Così, il povero eroe mancato di un impossibile ritorno al passato, ha chiuso il cerchio e si è battezzato Lepoldo. Ultimo Granduca di un regno che non c'è più. Per fortuna.

ChiBo

4 commenti:

  1. tutto sommato, posso condividere questa tua apologia del partito liquido, quello che ha (almeno, per ora, magari, per sempre) liquidato la Ditta e l'ideologia, gli schemi e il passato.

    il crollo degli iscritti, in corrispondenza del trionfo elettorale, è lì a certificarlo.

    ti dirò di più: se domani ci fossero le elezioni e Renzi si presentasse con il simbolo "Forza Matteo", otterrebbe anche più del 40.8%, con buona pace della sinistra (sinistra??), del partito democratico, etc...

    e il modo in cui gongola Berlusconi, quando parla di Renzi, dimostra che (ancora una volta) un (ex?) democristiano è arrivato nella stanza dei bottoni.

    da qui, poi, a dire che l'apoteosi del personalismo rappresenti un futuro roseo per la politica e l'equilibrio democratico, boh...

    ci sarebbe l'esempio di Forza Italia (o come diavolo si chiama adesso) a dimostrare che l'effetto "dopo di me il diluvio" non porta (granchè) bene, ma ogni caso (forse) fa storia a sè.

    i posteri ci daranno la famigerata ardua sentenza.

    RispondiElimina
    Risposte
    1. Tra Berlusconi e Renzi c'è una differenza sostanziale, la stessa che passa fra personalismo - inteso come mero cesarismo - e leaderismo.
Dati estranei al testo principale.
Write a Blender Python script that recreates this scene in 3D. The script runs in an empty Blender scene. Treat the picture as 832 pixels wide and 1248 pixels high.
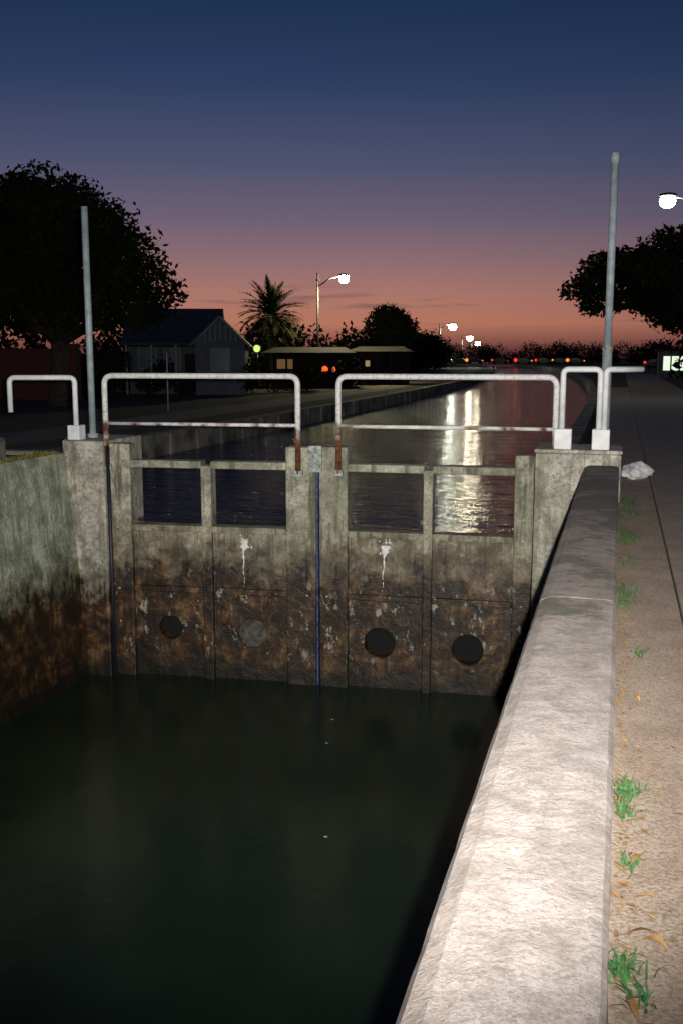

Berlusconi si è auto incoronato, il partito è solo suo in virtù del suo potere economico, non ha alcuna forma di democrazia interna ed è destinato a finire con lui, non avendo mai costruito una classe dirigente per timore che potesse fare ombra al Capo. Renzi è stato scelto da un milione di elettori - e non solo iscritti - del Pd come leader e sta costruendo anche una nuova classe dirigente sia a livello nazionale che nei Territori facendo saltare il tetto della Ditta dalle fondamenta.

      Elimina
    2. non credo che tu abbia capito (del tutto) il senso del mio discorso.

      ripeto: il famoso 40.8% è da ascrivere (totalmente) a Renzi, non ha nulla a che fare con il PD, la sinistra, la (nuova) classe dirigente, etc...

      poi, se tu vuoi pensare che le varie Bonafè, Picierno (!), Moretti abbiano "trascinato" il partito con le loro (assortite) benemerenze, fai pure.

      ergo, il confine tra leaderismo e personalismo è tanto sottile che più sottile non si può.

      e in quel "personalismo" ci metto tutto: ego, sindrome del prezzemolo, ricerca (costante) del consenso attraverso battaglie (?) di marketing, e così via.

      tutto questo ha pagato (chi dice il contrario?), ma questo non è il governo Renzi, è il governo "di" Renzi, nel quale non si muove foglio se il presidente non ha controllato (prima) persino le virgole.

      last, but not least... ribadisco che, se si votasse entro qualche mese, e Renzi si inventasse (tipo) il simbolo "Forza Fiorentina", straccerebbe il PD tanti a pochi.

      Elimina
    3. Caro amico, nel tuo commento precedente hai parlato di forma e gestione del partito, su quello ho risposto facendo infatti riferimento alle primarie che hanno eletto Renzi segretario del Pd, non alle politiche e men che meno ad eventuali trascinamenti da parte di altri, quindi forse hai equivocato tu. Poi, sì, questo è il governo di Renzi, che controlla tutto, e fa bene, visto che si regge sul suo programma, sulle sue idee e sulla sua forza, quindi si assume per intero la responsabilità del suo operato, come è giusto che sia e come avviene nelle democrazie evolute e mature dove avere un leader è necessario ed indispensabile. Meno concentrazione logora e sterile, più decisione. È evidente che i voti del Pd, oggi, sono i suoi, e lo saranno anche alle prossime elezioni, dunque Matteo non ha nessun bisogno di farsi un proprio partito.